▶ _DIRECTIONS_:
Reproduce all the entries precisely.

Scene modeling code data:
___
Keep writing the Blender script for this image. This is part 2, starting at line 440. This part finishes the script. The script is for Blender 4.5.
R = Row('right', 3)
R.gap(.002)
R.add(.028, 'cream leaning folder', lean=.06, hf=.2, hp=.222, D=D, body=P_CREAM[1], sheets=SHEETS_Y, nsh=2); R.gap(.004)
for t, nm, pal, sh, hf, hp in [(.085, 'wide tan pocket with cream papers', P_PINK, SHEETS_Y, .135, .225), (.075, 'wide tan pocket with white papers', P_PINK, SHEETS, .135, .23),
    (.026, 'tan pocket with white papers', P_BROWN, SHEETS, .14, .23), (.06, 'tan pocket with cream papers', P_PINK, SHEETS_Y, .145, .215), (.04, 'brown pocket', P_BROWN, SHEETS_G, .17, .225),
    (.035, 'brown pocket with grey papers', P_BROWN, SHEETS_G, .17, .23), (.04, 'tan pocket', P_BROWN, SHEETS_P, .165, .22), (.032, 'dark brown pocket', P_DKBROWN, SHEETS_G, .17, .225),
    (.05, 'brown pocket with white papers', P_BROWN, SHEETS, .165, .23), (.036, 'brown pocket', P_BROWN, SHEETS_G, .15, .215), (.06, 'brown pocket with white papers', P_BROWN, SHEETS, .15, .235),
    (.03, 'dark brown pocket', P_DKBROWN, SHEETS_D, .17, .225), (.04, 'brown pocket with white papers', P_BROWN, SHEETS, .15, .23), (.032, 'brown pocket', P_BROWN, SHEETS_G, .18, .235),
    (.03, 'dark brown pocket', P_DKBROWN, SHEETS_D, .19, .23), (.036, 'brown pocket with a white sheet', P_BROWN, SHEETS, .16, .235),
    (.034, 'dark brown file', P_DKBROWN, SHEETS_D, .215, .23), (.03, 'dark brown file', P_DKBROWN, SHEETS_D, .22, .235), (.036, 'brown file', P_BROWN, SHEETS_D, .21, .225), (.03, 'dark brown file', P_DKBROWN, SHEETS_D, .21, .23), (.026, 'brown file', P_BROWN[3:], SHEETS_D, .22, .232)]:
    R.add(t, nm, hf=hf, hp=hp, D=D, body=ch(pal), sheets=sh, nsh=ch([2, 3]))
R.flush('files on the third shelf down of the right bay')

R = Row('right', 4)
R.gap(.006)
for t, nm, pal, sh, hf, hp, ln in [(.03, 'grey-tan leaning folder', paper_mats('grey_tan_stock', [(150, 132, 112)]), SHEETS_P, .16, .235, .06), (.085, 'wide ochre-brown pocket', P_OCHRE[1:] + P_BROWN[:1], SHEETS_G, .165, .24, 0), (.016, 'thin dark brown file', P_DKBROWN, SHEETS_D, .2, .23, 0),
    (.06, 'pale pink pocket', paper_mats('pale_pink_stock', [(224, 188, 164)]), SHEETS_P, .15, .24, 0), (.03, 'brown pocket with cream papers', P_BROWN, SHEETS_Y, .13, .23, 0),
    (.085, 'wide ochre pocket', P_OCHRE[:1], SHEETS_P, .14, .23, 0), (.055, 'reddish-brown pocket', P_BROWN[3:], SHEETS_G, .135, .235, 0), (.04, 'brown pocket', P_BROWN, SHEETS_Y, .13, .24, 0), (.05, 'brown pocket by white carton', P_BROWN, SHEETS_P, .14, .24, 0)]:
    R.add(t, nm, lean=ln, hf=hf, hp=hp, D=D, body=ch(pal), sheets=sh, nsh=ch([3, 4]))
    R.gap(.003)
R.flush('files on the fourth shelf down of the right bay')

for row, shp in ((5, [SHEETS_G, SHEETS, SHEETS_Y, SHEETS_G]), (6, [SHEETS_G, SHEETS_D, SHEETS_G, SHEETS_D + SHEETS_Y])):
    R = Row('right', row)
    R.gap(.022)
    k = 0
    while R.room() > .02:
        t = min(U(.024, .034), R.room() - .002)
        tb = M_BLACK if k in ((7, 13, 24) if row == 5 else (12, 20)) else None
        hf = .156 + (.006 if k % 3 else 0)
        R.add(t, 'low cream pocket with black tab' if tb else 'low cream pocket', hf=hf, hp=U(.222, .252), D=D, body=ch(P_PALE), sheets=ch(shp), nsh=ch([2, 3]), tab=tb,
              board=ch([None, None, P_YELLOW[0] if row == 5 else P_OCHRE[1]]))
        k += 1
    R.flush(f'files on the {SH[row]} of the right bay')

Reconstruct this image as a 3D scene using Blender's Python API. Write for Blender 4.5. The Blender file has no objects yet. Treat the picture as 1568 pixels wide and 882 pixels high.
___
▶ _TASK OUTPUT_:
Keep writing the Blender script for this image. This is part 2, starting at line 440. This part finishes the script. The script is for Blender 4.5.
R = Row('right', 3)
R.gap(.002)
R.add(.028, 'cream leaning folder', lean=.06, hf=.2, hp=.222, D=D, body=P_CREAM[1], sheets=SHEETS_Y, nsh=2); R.gap(.004)
for t, nm, pal, sh, hf, hp in [(.085, 'wide tan pocket with cream papers', P_PINK, SHEETS_Y, .135, .225), (.075, 'wide tan pocket with white papers', P_PINK, SHEETS, .135, .23),
    (.026, 'tan pocket with white papers', P_BROWN, SHEETS, .14, .23), (.06, 'tan pocket with cream papers', P_PINK, SHEETS_Y, .145, .215), (.04, 'brown pocket', P_BROWN, SHEETS_G, .17, .225),
    (.035, 'brown pocket with grey papers', P_BROWN, SHEETS_G, .17, .23), (.04, 'tan pocket', P_BROWN, SHEETS_P, .165, .22), (.032, 'dark brown pocket', P_DKBROWN, SHEETS_G, .17, .225),
    (.05, 'brown pocket with white papers', P_BROWN, SHEETS, .165, .23), (.036, 'brown pocket', P_BROWN, SHEETS_G, .15, .215), (.06, 'brown pocket with white papers', P_BROWN, SHEETS, .15, .235),
    (.03, 'dark brown pocket', P_DKBROWN, SHEETS_D, .17, .225), (.04, 'brown pocket with white papers', P_BROWN, SHEETS, .15, .23), (.032, 'brown pocket', P_BROWN, SHEETS_G, .18, .235),
    (.03, 'dark brown pocket', P_DKBROWN, SHEETS_D, .19, .23), (.036, 'brown pocket with a white sheet', P_BROWN, SHEETS, .16, .235),
    (.034, 'dark brown file', P_DKBROWN, SHEETS_D, .215, .23), (.03, 'dark brown file', P_DKBROWN, SHEETS_D, .22, .235), (.036, 'brown file', P_BROWN, SHEETS_D, .21, .225), (.03, 'dark brown file', P_DKBROWN, SHEETS_D, .21, .23), (.026, 'brown file', P_BROWN[3:], SHEETS_D, .22, .232)]:
    R.add(t, nm, hf=hf, hp=hp, D=D, body=ch(pal), sheets=sh, nsh=ch([2, 3]))
R.flush('files on the third shelf down of the right bay')

R = Row('right', 4)
R.gap(.006)
for t, nm, pal, sh, hf, hp, ln in [(.03, 'grey-tan leaning folder', paper_mats('grey_tan_stock', [(150, 132, 112)]), SHEETS_P, .16, .235, .06), (.085, 'wide ochre-brown pocket', P_OCHRE[1:] + P_BROWN[:1], SHEETS_G, .165, .24, 0), (.016, 'thin dark brown file', P_DKBROWN, SHEETS_D, .2, .23, 0),
    (.06, 'pale pink pocket', paper_mats('pale_pink_stock', [(224, 188, 164)]), SHEETS_P, .15, .24, 0), (.03, 'brown pocket with cream papers', P_BROWN, SHEETS_Y, .13, .23, 0),
    (.085, 'wide ochre pocket', P_OCHRE[:1], SHEETS_P, .14, .23, 0), (.055, 'reddish-brown pocket', P_BROWN[3:], SHEETS_G, .135, .235, 0), (.04, 'brown pocket', P_BROWN, SHEETS_Y, .13, .24, 0), (.05, 'brown pocket by white carton', P_BROWN, SHEETS_P, .14, .24, 0)]:
    R.add(t, nm, lean=ln, hf=hf, hp=hp, D=D, body=ch(pal), sheets=sh, nsh=ch([3, 4]))
    R.gap(.003)
R.flush('files on the fourth shelf down of the right bay')

for row, shp in ((5, [SHEETS_G, SHEETS, SHEETS_Y, SHEETS_G]), (6, [SHEETS_G, SHEETS_D, SHEETS_G, SHEETS_D + SHEETS_Y])):
    R = Row('right', row)
    R.gap(.022)
    k = 0
    while R.room() > .02:
        t = min(U(.024, .034), R.room() - .002)
        tb = M_BLACK if k in ((7, 13, 24) if row == 5 else (12, 20)) else None
        hf = .156 + (.006 if k % 3 else 0)
        R.add(t, 'low cream pocket with black tab' if tb else 'low cream pocket', hf=hf, hp=U(.222, .252), D=D, body=ch(P_PALE), sheets=ch(shp), nsh=ch([2, 3]), tab=tb,
              board=ch([None, None, P_YELLOW[0] if row == 5 else P_OCHRE[1]]))
        k += 1
    R.flush(f'files on the {SH[row]} of the right bay')

Reconstruct this image as a 3D scene using Blender's Python API. Write for Blender 4.5. The Blender file has no objects yet. Treat the picture as 1568 pixels wide and 882 pixels high.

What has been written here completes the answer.